What the Fabric Actually Does
The three materials you'll encounter most in lingerie camisoles are satin, lace, and mesh, and they behave very differently. Satin is the most opaque and has a smooth, cool feel against skin. It reads as sleepwear or polished outerwear depending on fit and context. Lace is lighter and partially sheer, adding texture and visual interest without full coverage. Mesh is the shearest of the three, typically used for styles meant to function as lingerie rather than as a standalone layer. Knowing which you're buying affects how you wear it, which matters more than most product pages make clear.

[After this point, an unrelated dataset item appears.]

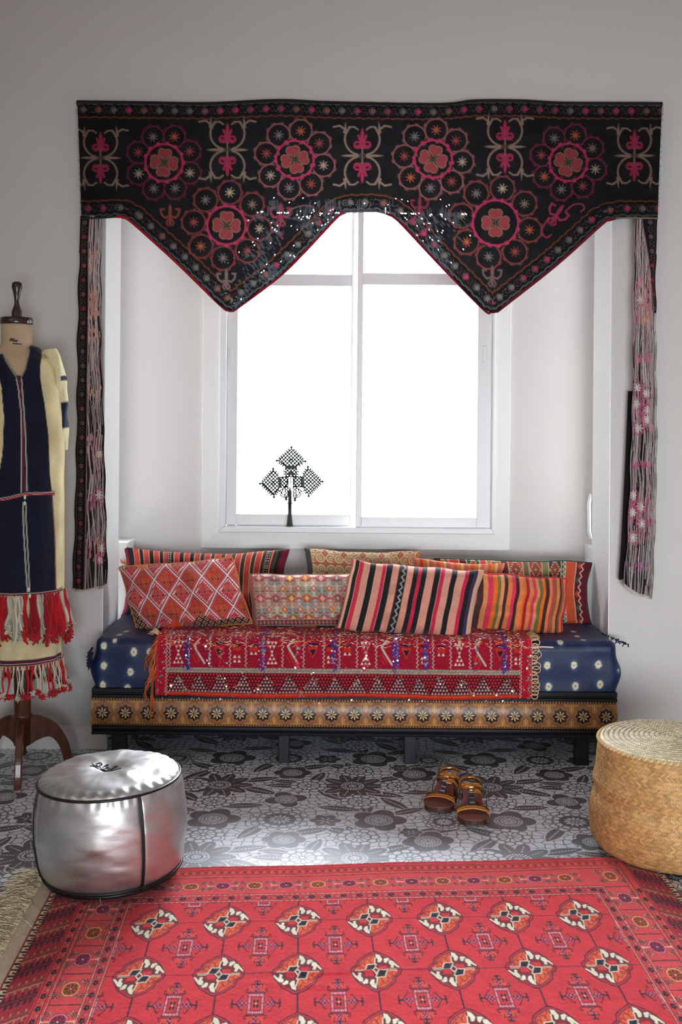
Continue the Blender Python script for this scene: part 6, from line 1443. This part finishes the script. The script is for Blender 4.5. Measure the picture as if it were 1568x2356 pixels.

Cami Sets: Top and Bottom Coordinated
Most cami sets pair the camisole with a matching brief, short, or thong, so coordinating top and bottom is already handled. Satin cami sets tend to work as sleepwear or loungewear. Lace and mesh sets are more explicitly lingerie, better suited to bedroom wear or layering rather than daily outfits. Pay attention to the fabric description in each listing before ordering, since the fabric tells you more than the photo usually does. If you're browsing a wider selection of matching-set lingerie, the lingerie collection includes similar set logic across babydolls, bra sets, and bodysuits.
Taking Them Outside the Bedroom
Camisoles have crossed from lingerie into everyday outerwear long enough that treating them as outerwear is no longer a styling trick, it's just a choice. A satin cami with wide-leg trousers looks deliberate. A lace camisole under a blazer borrows from the same logic without requiring much thought. The thing that makes it work in both cases is contrast: the softness of a camisole against something more structured. A sheer mesh cami under a leather jacket follows the same principle with a different result. The camisole works because it has enough visual presence to carry the look, not because it disappears into it.